Очередной разновидностью ловушки является фраза:
«А теперь попробуй быть мужчиной, а не мальчишкой, и помоги мне обрести спокойствие.» Подтекст ее таков, что если я не помогу ей обрести спокойствие — значит я не мужчина, а следовательно, как и все прочие мужчины достоин презрения, так что ее модель мира снова оказывается верной.
Поскольку помочь Гале обрести спокойствие за всю ее жизнь как до, так и после встречи со мной не удалось ни одному мужчине, с тем же успехом она могла предложить мне достать луну с неба. В результате, я оказывался ответственным за ее душевное смятение, и, кроме того, я не был мужчиной.
Переваливание ответственности на других и на обстоятельства звучит и в утверждении, что если бы с детства ей не пришлось участвовать в серьезных семейных отношениях, то она могла бы быть музыкантом и любимой женой. Думаю, что многие женщины, принимавшие участие в серьезных семейных отношениях, стали любимыми женами. Одно другому не противоречит.
Теперь вернемся к продолжению дневника.
«Оказывается, то новое состояние, в котором я сейчас нахожусь, не такое уж и плохое. Я вспоминаю себя десять лет назад, когда возникла ситуация, при которой я должна была решать свою дальнейшую судьбу. Но при всей моей мобильности в этом вопросе — создавать или нет семью, заводить ребенка, терять два года минимум из жизни — я оказалась очень недальнозоркой. Это я теперь понимаю, спустя десять лет.
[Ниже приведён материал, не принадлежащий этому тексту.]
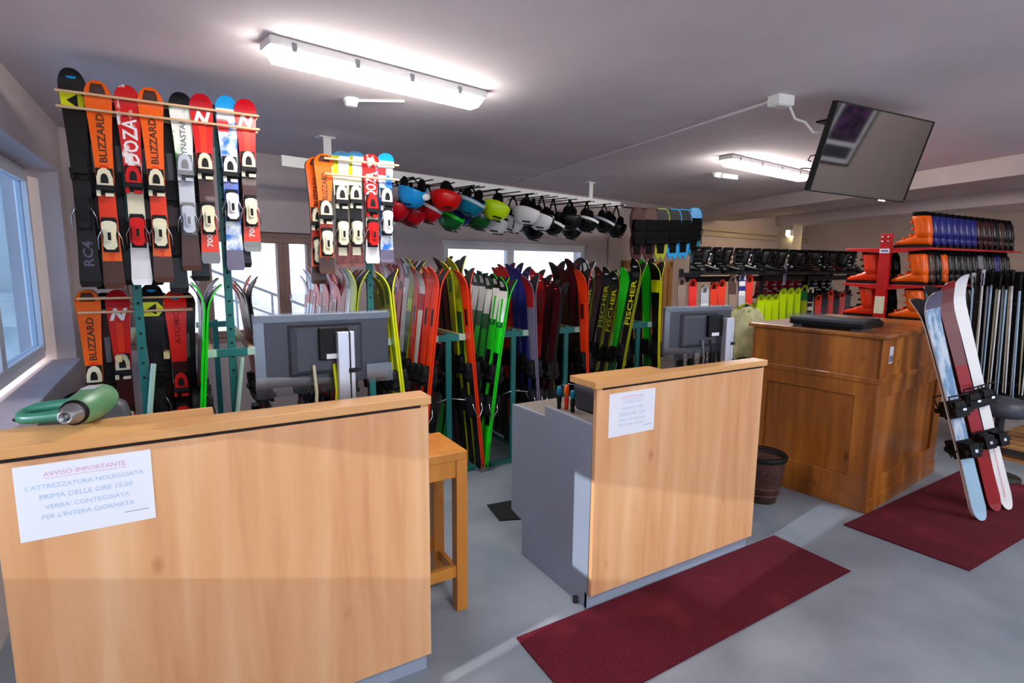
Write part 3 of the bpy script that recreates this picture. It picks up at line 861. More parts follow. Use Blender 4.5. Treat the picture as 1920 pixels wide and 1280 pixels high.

Тогда я танцевала, много ездила по стране, строила всякие прожекты насчет своей семейной жизни, а главное — не было во мне самой того главного состояния женщины, не родилось еще женское начало, которое сметает все на своем пути, и никакие логические постройки, никакие доводы не способны сдержать этот внутренний напор природы.
Тогда, десять лет назад, я думала, что рядом со мной должен быть человек, которому не нужно будет себя объяснять, тратить время на выяснение недоразумений, — их не будет, — мы ведь люди, умеющие думать, что мы одинаково остро будем ощущать жизнь, пить сполна чашу, которую она нам поднесла. О детях я не думала. Прежде всего рядом друг, а дети — производное. Смешно вспоминать.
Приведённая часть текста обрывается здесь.